Closing the Deal: From Verbal Yes to Signed Contract
Updated June 17, 2026
Closing means converting a verbal yes into a signed contract before doubt, a competing buyer, or life gets in the way. The deal-killer is delay — every hour between agreement and signature is a chance for the seller to reconsider. Move fast, make signing frictionless, confirm the terms in writing immediately, and keep momentum from the handshake to the contract.
A verbal yes feels like the finish line. It isn't. The stretch between “okay, let's do it” and a signed contract is where a startling number of deals quietly die — the seller talks to a relative, another buyer calls, second thoughts creep in over a weekend. Closing is the discipline of not letting that gap open.
The investors who close consistently treat the verbal yes as a starting gun, not a victory. They confirm terms in writing immediately, remove every ounce of friction from signing, and keep the momentum going. Here's how to carry a deal across the line before it can fall apart.
Why deals die after the verbal yes
The enemy of a closing is time. The moment a seller agrees, a clock starts: doubt, family input, a competing buyer, or simple cold feet all work against you, and they all work faster the longer the gap stays open. Most deals lost after agreement aren't lost on the terms — they're lost in the delay.
The second killer is friction. A seller who has to print, sign, scan, and email a document has four chances to stall; one who can e-sign on their phone in ninety seconds has none. Every step you remove between yes and signature is a step the deal can't die on.
Lock momentum the moment they say yes
The instant a seller agrees, confirm the terms in writing — a short message restating price, timeline, and what happens next. This does two things: it cements the agreement while it's fresh, and it surfaces any misunderstanding before it becomes a blown closing. Then get the contract in front of them the same hour if you can, not the next day.
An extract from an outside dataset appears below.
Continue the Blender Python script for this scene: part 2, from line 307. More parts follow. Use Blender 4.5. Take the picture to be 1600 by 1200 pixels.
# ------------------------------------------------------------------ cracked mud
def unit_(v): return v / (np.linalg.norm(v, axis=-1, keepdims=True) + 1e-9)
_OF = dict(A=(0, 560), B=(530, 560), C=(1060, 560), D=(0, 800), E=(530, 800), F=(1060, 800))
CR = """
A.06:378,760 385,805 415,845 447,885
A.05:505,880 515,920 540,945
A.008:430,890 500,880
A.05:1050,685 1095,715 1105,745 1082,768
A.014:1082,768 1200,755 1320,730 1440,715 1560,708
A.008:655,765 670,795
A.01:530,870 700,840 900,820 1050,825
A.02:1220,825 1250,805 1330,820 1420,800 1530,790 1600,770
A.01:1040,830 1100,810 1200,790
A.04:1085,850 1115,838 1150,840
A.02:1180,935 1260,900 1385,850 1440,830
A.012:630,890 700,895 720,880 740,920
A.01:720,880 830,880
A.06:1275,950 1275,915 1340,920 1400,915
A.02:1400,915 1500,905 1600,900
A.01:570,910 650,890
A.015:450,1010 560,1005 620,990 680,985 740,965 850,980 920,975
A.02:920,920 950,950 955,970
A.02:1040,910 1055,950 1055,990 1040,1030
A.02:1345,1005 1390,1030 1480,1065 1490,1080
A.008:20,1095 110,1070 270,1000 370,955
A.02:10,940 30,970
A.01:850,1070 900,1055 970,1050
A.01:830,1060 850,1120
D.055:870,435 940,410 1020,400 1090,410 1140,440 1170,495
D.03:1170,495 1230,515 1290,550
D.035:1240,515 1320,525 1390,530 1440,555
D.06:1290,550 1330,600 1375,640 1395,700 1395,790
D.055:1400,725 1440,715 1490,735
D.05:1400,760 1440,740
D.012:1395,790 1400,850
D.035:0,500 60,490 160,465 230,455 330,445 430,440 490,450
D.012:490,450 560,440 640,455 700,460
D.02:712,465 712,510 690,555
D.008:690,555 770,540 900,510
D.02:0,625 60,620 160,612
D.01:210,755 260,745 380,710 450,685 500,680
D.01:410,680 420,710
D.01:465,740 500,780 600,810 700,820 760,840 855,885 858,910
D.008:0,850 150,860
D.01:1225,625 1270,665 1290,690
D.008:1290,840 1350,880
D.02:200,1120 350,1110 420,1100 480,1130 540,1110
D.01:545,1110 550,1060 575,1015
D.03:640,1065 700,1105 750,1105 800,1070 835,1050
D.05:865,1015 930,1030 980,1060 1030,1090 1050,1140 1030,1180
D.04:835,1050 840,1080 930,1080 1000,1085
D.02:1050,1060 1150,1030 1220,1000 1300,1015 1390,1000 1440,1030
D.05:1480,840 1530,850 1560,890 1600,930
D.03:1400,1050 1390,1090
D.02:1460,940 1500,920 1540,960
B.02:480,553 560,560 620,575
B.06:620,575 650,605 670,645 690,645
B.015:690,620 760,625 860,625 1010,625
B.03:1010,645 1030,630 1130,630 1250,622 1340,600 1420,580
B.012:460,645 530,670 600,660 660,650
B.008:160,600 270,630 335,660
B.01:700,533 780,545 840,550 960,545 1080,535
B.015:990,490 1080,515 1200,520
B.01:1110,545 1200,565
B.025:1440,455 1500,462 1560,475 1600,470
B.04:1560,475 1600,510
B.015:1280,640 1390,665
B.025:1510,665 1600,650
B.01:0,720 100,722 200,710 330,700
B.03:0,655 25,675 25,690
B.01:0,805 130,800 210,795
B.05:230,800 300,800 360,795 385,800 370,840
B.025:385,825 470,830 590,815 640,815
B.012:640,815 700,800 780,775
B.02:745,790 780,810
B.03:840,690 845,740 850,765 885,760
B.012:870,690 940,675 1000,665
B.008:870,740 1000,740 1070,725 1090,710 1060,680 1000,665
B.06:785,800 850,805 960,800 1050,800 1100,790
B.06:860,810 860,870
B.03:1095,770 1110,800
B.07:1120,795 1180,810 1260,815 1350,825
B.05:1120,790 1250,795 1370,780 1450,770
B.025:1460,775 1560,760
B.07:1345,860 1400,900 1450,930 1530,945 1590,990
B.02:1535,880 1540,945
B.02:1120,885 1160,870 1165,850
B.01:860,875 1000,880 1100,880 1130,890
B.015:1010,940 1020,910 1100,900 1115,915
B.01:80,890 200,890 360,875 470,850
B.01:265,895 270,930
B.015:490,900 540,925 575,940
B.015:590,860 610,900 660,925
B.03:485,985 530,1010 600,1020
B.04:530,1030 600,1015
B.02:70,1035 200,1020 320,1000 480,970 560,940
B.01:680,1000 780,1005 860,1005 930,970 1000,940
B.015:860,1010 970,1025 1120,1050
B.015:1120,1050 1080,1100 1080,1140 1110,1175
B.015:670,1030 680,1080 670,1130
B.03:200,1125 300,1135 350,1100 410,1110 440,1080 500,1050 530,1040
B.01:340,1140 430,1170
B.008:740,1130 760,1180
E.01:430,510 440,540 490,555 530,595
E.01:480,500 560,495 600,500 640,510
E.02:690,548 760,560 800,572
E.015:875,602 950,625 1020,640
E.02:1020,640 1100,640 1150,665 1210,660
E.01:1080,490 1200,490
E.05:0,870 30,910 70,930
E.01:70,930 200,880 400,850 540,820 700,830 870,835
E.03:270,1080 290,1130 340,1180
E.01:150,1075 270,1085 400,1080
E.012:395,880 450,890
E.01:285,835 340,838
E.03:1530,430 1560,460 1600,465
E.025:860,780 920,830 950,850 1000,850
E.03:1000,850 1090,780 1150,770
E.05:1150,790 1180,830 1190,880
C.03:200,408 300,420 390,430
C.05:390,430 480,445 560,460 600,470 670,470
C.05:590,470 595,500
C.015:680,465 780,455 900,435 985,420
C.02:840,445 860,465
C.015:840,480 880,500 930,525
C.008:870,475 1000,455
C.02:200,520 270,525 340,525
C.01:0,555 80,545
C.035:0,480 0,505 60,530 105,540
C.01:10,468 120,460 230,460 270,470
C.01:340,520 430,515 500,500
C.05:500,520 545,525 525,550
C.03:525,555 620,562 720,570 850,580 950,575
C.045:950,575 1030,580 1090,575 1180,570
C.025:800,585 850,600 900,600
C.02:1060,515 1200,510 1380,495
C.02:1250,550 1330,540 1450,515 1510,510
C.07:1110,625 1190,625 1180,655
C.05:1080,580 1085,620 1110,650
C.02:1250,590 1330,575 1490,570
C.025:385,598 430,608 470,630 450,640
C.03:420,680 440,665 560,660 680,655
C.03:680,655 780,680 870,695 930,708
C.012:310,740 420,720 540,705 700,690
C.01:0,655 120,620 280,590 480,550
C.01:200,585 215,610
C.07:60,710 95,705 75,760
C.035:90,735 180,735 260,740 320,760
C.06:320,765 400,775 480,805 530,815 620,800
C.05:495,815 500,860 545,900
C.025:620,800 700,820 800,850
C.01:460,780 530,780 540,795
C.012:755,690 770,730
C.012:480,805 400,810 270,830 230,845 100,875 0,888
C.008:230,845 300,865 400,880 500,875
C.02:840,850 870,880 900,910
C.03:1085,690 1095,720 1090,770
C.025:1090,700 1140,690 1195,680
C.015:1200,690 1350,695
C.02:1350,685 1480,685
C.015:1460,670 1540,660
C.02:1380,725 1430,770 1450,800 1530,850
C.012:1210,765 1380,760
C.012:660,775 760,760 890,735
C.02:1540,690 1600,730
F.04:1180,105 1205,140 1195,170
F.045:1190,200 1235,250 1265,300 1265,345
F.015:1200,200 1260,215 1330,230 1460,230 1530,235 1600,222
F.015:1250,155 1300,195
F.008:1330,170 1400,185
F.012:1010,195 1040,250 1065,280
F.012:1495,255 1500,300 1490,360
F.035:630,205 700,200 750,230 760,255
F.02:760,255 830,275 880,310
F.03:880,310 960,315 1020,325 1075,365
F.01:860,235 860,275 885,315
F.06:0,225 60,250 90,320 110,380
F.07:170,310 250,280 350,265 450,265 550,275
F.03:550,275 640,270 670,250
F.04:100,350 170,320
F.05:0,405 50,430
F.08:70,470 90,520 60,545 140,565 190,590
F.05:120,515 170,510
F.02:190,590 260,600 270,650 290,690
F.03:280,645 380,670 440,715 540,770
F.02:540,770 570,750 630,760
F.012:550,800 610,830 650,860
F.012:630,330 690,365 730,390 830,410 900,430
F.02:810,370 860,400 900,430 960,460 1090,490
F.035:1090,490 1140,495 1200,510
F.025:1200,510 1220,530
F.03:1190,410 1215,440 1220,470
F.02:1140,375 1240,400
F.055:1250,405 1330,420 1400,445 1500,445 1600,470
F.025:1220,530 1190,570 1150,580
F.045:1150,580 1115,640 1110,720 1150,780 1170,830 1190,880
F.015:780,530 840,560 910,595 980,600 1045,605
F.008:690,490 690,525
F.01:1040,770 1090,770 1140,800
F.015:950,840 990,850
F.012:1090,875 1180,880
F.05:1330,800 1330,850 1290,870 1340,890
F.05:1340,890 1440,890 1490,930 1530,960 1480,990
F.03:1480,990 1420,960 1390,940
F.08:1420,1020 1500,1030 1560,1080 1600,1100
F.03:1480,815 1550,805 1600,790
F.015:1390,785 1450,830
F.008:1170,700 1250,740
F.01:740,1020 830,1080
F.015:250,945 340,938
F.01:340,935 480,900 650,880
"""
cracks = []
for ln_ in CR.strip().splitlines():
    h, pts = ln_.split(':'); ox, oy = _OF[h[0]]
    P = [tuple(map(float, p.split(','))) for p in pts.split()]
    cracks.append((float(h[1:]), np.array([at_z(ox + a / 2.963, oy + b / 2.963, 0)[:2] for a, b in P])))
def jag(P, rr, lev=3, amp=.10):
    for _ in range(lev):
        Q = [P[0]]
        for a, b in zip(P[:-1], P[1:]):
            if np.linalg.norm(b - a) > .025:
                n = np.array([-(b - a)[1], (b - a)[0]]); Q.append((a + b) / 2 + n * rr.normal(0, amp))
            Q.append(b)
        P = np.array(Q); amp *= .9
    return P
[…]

Make signing as easy as humanly possible: e-signature, pre-filled, with a clear single action. Walk them through what comes next so there are no surprises — earnest money, timeline, inspection if any. Certainty is closing fuel; a seller who knows exactly what happens next is far less likely to get cold feet than one left wondering.
| Stage | The risk | What closes it |
|---|---|---|
| Verbal yes | Doubt and second thoughts | Confirm terms in writing now |
| Awaiting contract | Competing buyer calls | Send the contract same hour |
| Reviewing contract | Friction and stalling | E-sign, pre-filled, one action |
| Before earnest money | Cold feet over time | Clear next steps, fast follow-up |
| After signing | Buyer's remorse window | Stay responsive, confirm progress |
The window between verbal yes and signed contract
Speed is a system, not a hustle
Closing fast can't depend on you being at your desk the moment a seller says yes at 8pm. The operations that close consistently have systems that keep the momentum going regardless of timing — instant confirmations, contracts ready to send, and follow-up that never lets a thread go cold.
This is where BILT supports the close without pretending to do the human part. Its AI follow-up keeps a seller engaged in the window after the verbal yes — confirming, answering logistics questions, and nudging the next step in minutes rather than hours — and books the calls where you finalize terms. You close the deal; the system makes sure the gap where deals die never opens up.
Frequently asked
Why do real estate deals fall apart after a verbal agreement?
Almost always delay and friction. The gap between a verbal yes and a signed contract gives doubt, family input, and competing buyers time to work — and a clunky signing process gives the seller chances to stall. Most post-agreement losses aren't about terms; they're about how long the deal sat unsigned.
How fast should I send a contract after a verbal yes?
The same hour if you can. Speed is the whole game once a seller agrees — every hour the deal sits unsigned is a chance for second thoughts or a competing offer. Confirm the terms in writing immediately, then get a frictionless e-sign contract in front of them before momentum fades.
How do I keep a seller from getting cold feet before closing?
Reduce uncertainty and stay responsive. Confirm terms in writing right after the yes, walk them through exactly what happens next, and answer every question fast. Cold feet feed on silence and confusion — a seller who knows precisely what comes next and feels attended to is far less likely to back out.
Can automation help close deals faster?
It can hold the momentum, not do the closing. BILT's AI follow-up keeps a seller engaged in the fragile window after a verbal yes — confirming, answering logistics, and booking the finalizing call in minutes. You handle the actual close; the system makes sure the deal doesn't die waiting for a reply.
The takeaway
A verbal yes is the start of the closing, not the end. Deals die in the gap before the signature — to delay and friction. Confirm terms in writing the moment they agree, send a frictionless contract the same hour, and keep momentum with fast, certain follow-up. Make the speed a system, not a scramble, and the gap where deals die never gets the chance to open.